Selain BPK, BPKP sebagai pembina APIP dalam konteks penyelenggaraan Sistem Pengendalian Intern Pemerintah, melakukan scoring level APIP dengan menggunakan IACM (Internal Audit Capability Model). Walaupun keberadaan jabatan fungsional (P2UPD) diluar cakupan penilaian, namun bukan berarti dualisme jabatan fungsional yang menjadi temuan BPK DKI Jakarta sudah tidak lagi bermasalah. Ke dua jabatan fungsional pada APIP telah ditetapkan dengan Peraturan Menteri Pendayagunaan Aparatur Negara yang merujuk pertimbangan Kepala Badan Kepegawaian Negara.

Kementerian Dalam Negeri berharap kepada Pimpinan APIP khususnya di daerah untuk membangun koordinasi dan sinergi antara P2UPD dan Auditor dalam melakukan pengawasan. Sejauh mana harapan Kementerian Dalam Negeri tersebut dapat terpenuhi setidaknya mempertimbangkan hal-hal berikut :

  1. Apakah sudah dirumuskan mekanisme koordinasi yang efektif oleh pembina P2UPD dan pembina Auditor sebagai pedoman bagi Pimpinan APIP. Hal tersebut dimaksudkan agar aktivitas pengkoordinasian menjadi efektif, dengan meyakinkan terselenggaranya : pembagian kerja yang jelas dalam organisasi atau program dimaksud, semangat bekerja yang besar di antara para pejabat atau pekerja (hubungan-hubungan informal yang sehat dalam organisasi yang bersangkutan), fasilitas kontak dan tata hubungan yang cukup bagi semua pihak dalam organisasi maupun luar usaha kerja sama itu, proses koordinasi secara terus menerus yang telah dipersiapkan dapat tetap dipertahankan sejak tahap-tahap permulaan kegiatan atau program yang bersangkutan. 
  2. Apakah selama ini sudah memberikan perhatian atas risiko yang dikemukakan oleh BPK DKI Jakarta tersebut di atas berkenaan dengan kekhawatiran terjadi kesulitan dalam tugas pengawasan maupun dalam pembinaan dan pengembangan kepegawaian.

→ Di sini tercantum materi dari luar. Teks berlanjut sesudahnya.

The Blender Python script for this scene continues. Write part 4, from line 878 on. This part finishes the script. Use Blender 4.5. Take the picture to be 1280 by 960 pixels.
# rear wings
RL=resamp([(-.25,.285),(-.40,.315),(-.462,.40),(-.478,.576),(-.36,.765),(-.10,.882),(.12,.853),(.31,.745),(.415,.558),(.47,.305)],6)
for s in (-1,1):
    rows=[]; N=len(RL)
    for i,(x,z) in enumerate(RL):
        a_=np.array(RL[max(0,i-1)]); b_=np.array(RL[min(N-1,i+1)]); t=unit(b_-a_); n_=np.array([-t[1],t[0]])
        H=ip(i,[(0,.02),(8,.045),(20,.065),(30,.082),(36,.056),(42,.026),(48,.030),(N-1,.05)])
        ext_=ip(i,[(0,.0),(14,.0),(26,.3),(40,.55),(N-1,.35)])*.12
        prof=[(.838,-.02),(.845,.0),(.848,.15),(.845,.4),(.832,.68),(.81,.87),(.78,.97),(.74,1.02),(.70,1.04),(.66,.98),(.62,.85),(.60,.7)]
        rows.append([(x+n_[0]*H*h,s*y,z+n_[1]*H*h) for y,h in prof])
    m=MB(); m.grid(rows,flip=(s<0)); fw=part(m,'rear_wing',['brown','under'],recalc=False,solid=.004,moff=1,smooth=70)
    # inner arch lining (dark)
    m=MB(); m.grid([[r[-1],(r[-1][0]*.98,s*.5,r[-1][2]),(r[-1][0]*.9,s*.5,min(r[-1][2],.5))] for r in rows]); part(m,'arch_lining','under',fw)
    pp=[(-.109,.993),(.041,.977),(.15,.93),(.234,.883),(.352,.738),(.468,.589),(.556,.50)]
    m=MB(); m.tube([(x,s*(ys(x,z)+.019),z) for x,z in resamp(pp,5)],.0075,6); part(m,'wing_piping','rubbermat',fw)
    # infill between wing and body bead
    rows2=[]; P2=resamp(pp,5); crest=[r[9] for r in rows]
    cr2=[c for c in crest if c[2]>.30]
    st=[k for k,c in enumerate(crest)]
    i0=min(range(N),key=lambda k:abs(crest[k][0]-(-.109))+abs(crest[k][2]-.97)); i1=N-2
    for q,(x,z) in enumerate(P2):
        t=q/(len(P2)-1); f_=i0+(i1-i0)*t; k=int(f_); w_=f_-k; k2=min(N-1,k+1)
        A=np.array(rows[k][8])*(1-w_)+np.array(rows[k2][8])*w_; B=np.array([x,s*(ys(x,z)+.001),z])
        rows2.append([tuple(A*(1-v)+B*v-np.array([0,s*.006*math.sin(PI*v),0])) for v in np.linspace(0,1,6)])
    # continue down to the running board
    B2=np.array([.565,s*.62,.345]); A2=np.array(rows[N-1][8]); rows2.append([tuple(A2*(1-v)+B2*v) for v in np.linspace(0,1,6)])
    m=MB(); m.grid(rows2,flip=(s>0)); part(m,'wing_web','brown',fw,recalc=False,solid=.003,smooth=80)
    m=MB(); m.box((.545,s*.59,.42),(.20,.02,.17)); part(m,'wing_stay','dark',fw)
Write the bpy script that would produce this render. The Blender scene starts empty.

Koordinasi yang efektif memang diperlukan untuk membantu keberhasilan pencapai tujuan organisasi, namun koordinasi berjalan efetkif bila memperhatikan prasyarat atau prakondisi sejauhmana kesamaan pemahaman berkenaan dengan keberadaan APIP.

Bilamana pemahaman atas peran APIP satu pihak dengan pihak yang lain tidak solid berpotensi terjadi kesulitan dalam melaksanakan koordinasi yang efektif atau berpotensi terjadinya koordinasi semu yang terbatas pada ucapan namun sulit untuk diaksanakan. Walaupun kondisi ini lazim bahkan disikapi permisif, namun dalam urusan pengawasan kondisi ini mesti menjadi perhatian utama untuk dibenahi secara tepat. Pengawasan harus bisa meneladani untuk tidak membenarkan yang biasa melainkan  membiasakan yang benar termasuk dalam koordinasi pengawasan. Bagaimana bisa membebahi fungsi lainnya bilamana fungsi pengawasan sendiri tidak beres tata kelolanya.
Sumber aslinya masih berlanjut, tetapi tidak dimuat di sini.